Commercial banks were not the only businesses that played important roles in Gastonia’s emergence from a town to a city. Leaders recognized quite early that a means for average citizens to build and own homes, a service not provided by traditional banks, was greatly needed if Gastonia was to continue moving forward. Gastonia Building & Loan Association, the first of its type in the county, was thus organized January 5, 1905 by S. N. Boyce as president, C. B. Armstrong as secretary and treasurer, W. T. Rankin, J. E. Page and seven others. In 1907, Armstrong resigned and was succeeded by E. G. McLurd, who held the chief operating job until his death in 1933. The association reorganized and continued its growth after the bank Holiday in 1933 under the presidency of merchant Samuel A. Robinson and executive management of James G. Jackson as secretary and treasurer. In 1945 Samuel M. Stewart succeeded Robinson as president. In 1959, still under Jackson’s efficient management, it changed its name to Gastonia Mutual Savings & Loan Association.
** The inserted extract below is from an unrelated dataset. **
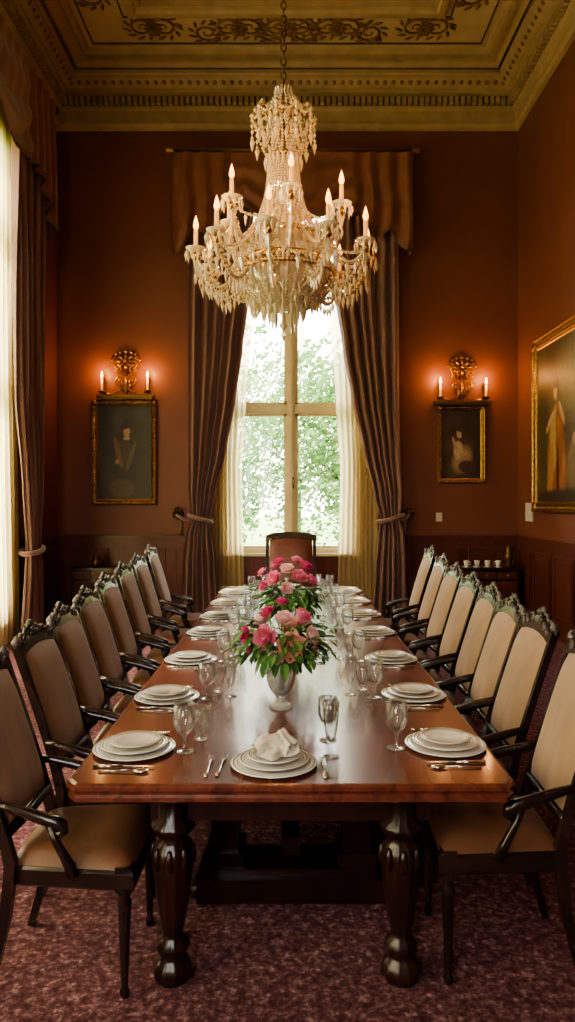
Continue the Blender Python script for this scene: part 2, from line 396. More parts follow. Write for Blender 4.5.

Economic incentives in the 1980s and 1990s encouraged many savings and loans to convert into traditional commercial banks. Accordingly, Gastonia Mutual, then under the presidency of Gastonia merchant B. Frank Matthews II, became Gaston Federal Bank. Today it is known as Citizens South Bank, the oldest, largest and one of only two locally owned banks in Gaston County. Kim S. Price is the current chief executive officer.

In order to help extend the city’s residential housing boom, Home Building  & Loan Association was founded April 6, 1912 by C. B. Armstrong as president, W. T. Rankin, R. G. Rankin, A. M. Dixon, A. E. Moore and others as Gastonia’s second S & L.

It operated until 1935, when First Federal Savings & Loan Association was created by the Federal Home Loan Bank to take over the assets of Home Building & Loan Association. Businessman William D. Anderson became its president and Francis A. Whitesides, secretary, treasurer and general manager. In the 1980s it was sold to NCNB, the large Southeast regional bank, and is now the basis of Bank of America’s operations in Gaston County.

 

Modern Banks Find Gastonia Attractive

           

There were no entirely new full-service commercial banks chartered in Gaston County for 40 years after the Great Depression. However, as time passed and prosperity resumed, First Citizens Bank of Smithfield, North Carolina moved into Gastonia in the 1960s. They chose as their executive manager Gastonian Harold T. Sumner, who grew the business substantially during the next 20 years. First Citizens still has a strong Gaston presence. In the late 1970s, businessman John Houser started State Bank in Gastonia. About ten years later, it merged into Southern National Bank, which in 1995 was itself purchased by BB&T Corporation, the regional powerhouse already well represented in Gaston County.

            Then, there was First Community Bank, which was launched by former Independence National Bank president Plato “Tete” Pearson, Don Lineberger and other Gastonians in the late 1980s. In 1996, it joined with Centura Banks, Inc., headquartered in Rocky Mount, North Carolina. Centura was purchased by Royal Bank of Canada in 2001, and operates locally and in the southeastern United States as RBC Centura Bank. Following First Community’s founding, another former BB&T executive, W. Alex Hall, Jr. and a group of Gastonia and Lincolnton investors started First Gaston Bank in 1994. Since 2006, it has been known as FNB United Bank, headquartered in Asheboro, North Carolina.

            Durham, North Carolina-based Central Carolina Bank moved into Gastonia some years ago. It subsequently merged with National Commerce in Memphis, Tennessee, and is today known as SunTrust Banks, with headquarters in Atlanta. The next outside bank to move into Gastonia was First Carolina Savings Bank. These were soon followed by SouthTrust Bank of Alabama, First National Bank of Shelby, N. C. and Fidelity Bank. In 2005, another new community bank was started by a group of Gastonians – Carolina Commerce Bank – with offices on South New Hope Road and in Charlotte.

            Banks seem to find Gastonia and Gaston County lucrative places to do business. It is undoubtedly due to their analysis of the region’s diversity and promise. As the wording on U. S. currency reads, “In God We Trust” – and by association, some think, banks as well.